Ken Johnson grew up in Maine and graduated from Brown University in 1976 with a B.A. in Art. He earned a Masters degree in studio art with a concentration in painting at the State University of New York at Albany in 1977. For the next five years he worked as a technician in the painting department of an art conservation laboratory operated by the New York State Department of Historic Sites in Waterford, NY. In 1983, he started writing art reviews for The Albany Times Union newspaper and for other local publications in the Albany region where he lived from 1977 to 2001 (in Troy from the early 80’s on). In 1987 he began writing articles on contemporary artists for Arts Magazine, and a year later he moved on to Art in America for which he wrote reviews and articles regularly for the next nine years. In 1997 he began writing reviews for The New York Times, and continued to do so until September 2006, when he took a job as the chief art critic for the Boston Globe. After a year in Boston, he returned to New York to write art criticism for The Times. In 2011, his book “Are You Experienced? How Psychedelic Consciousness Transformed Modern Art” was published by Prestel Books.

 

Fall 2012: Christian Wulffen

Christian Wulffen was born in Germany where he received MFA from the Staatliche Akademie der Bildenden Künste (State Academy of Fine Arts)  in Stuttgart. He is currently professor at the Cleveland Institute of Art. He taught at the Staatlichen Akademie der Bildenden Künste, Stuttgart and Freie Hochschule, Metzingen, in Germany. He has lectured in both Germany and the United States. His work has been supported by artistic residencies from the Kunststiftung Baden-Württemberg and Cité Internationale des Arts, Paris.

He has a long and distinguished exhibition history. Most recently, he has developed installation exhibitions for the McDonough Museum of Art:  How to Improve your English (2007); Museum of Contemporary Art, Cleveland:  ‘It is, It is not’ (2009); Dallas Contemporary:  Bridges and Other Constructions (2010-2011); and William Busta Gallery, Cleveland: NSEW (2012). His work has been extensively collected by the Stiftung für Konkrete Kunst, Reutlingen, which has featured his work in a series of exhibitions. The artist is currently represented by Michael Sturm Gallery (Stuttgart) and Bartha Contemporary (London).

Wulffen has recently expanded his professional practice into curating with his Portability and Network, Spaces (Cleveland), which brought together the work of twenty-one European artists who pursue the fluid boundaries between visual art, architecture, and design as well as the relationship of the art to the larger society.
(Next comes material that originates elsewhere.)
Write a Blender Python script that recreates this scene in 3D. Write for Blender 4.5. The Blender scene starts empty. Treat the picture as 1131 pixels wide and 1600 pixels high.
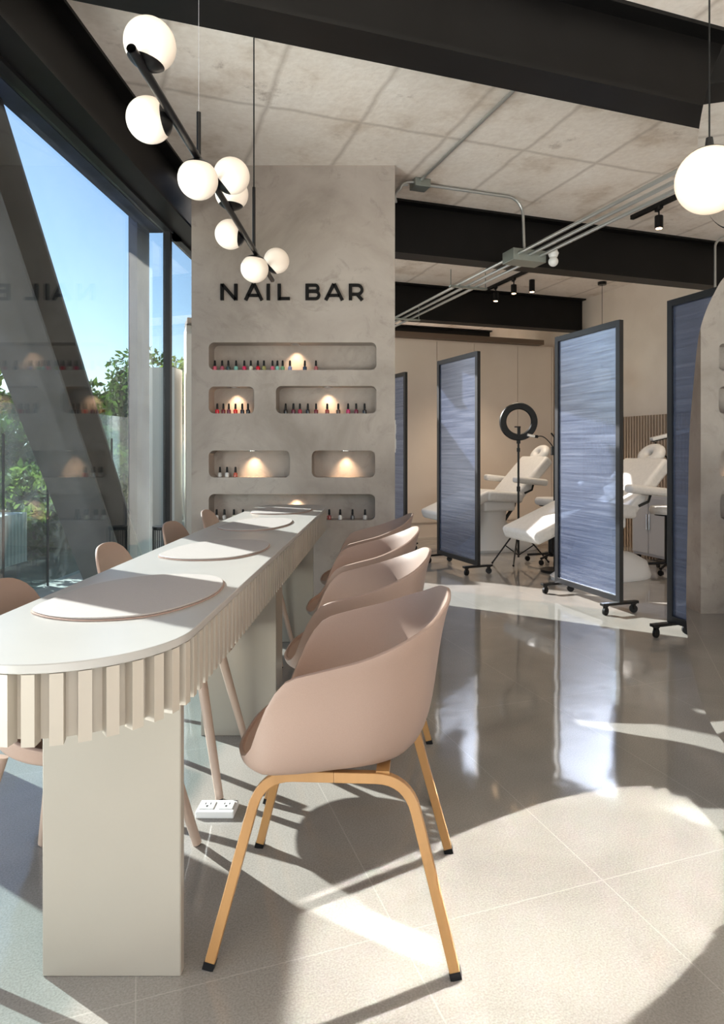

These artists, including Wulffen, all engage with the current problem of how to re-invigorate Abstraction, Constructivism, Minimalism, and Conceptual Art in the contemporary environment. Wulffen’s work has been featured in numerous publications, including two monographs: Christian Wulffen (Cantz Verlag, Ostfildern Ruit, 1995), and Christian Wulffen, Zum Beispiel oder Spielen (Kehrer Verlag Heidelberg, 2002). In addition to his artistic and curatorial practice, Wulffen is exploring new pedagogical models, as expressed in visual language(s).

 

Spring 2012: Stephen Ellis

Stephen Ellis has shown his paintings in numerous galleries in the United and Europe since 1982. Ellis has been associated with a group of American artists, including Jonathan Lasker, Lydia Dona, Terry Winters, David Reed, Philip Taaffe and Christopher Wool, who, beginning in the late seventies, broke through the wall of self-referential formalism theorized by Clement Greenberg and returned abstraction to an engagement with the world. 

Ellis has also written extensively about art for magazines including Parkett and Art and America, where he was an associate editor from 1989 through 1992. During the mid-eighties, while living in Cologne, Germany, Ellis wrote some of the earliest overviews in the American art press of the work of Gerhard Richter, Martin Kippenberger and Albert Oehlen. Most recently he has written about the paintings of Giorgio Morandi, Dan Walsh and Alan Uglow.

Since the early 1980s, Ellis has taught graduate and undergraduate courses including painting, drawing, mixed-media practices, color theory, contemporary issues and writing workshops at various art schools and universities including The Cooper Union, SVA, Parsons, The New York Academy of Art, New York University, Bard College and Harvard University.  He served as Interim Director of the LeRoy E Hoffberger School in AY 2017-18.

Ellis's painting and graphic work is represented in public and private collections in the United States and Europe. He has been the recipient of awards from the New York Foundation for the Arts, the National Endowment for the Arts, the American Academy and Institute of Arts and Letters and the Joan Mitchell Foundation. Two of his paintings are included in Phaidon's recent history of contemporary painting, Painting Today by Tony Godfrey.